Your instructions:
Tally the lines that hold the string "extends", and reply with the count alone.

Given information:
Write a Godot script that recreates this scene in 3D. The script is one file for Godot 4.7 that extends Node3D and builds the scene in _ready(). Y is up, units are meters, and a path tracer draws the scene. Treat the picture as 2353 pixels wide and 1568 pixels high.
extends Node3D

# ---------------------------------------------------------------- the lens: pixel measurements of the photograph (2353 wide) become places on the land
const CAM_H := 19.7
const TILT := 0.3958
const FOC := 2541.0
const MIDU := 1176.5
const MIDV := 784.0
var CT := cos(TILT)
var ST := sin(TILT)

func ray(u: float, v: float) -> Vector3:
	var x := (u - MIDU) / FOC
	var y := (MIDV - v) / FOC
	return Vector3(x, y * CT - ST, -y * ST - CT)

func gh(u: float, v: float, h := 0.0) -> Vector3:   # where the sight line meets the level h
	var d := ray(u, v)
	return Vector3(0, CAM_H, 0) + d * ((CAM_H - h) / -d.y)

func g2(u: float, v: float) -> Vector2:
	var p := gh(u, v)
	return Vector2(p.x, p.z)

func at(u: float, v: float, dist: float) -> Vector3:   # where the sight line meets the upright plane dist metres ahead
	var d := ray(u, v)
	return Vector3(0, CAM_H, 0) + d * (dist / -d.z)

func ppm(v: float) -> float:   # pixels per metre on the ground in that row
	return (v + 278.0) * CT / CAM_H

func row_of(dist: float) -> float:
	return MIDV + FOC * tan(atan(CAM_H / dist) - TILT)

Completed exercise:
2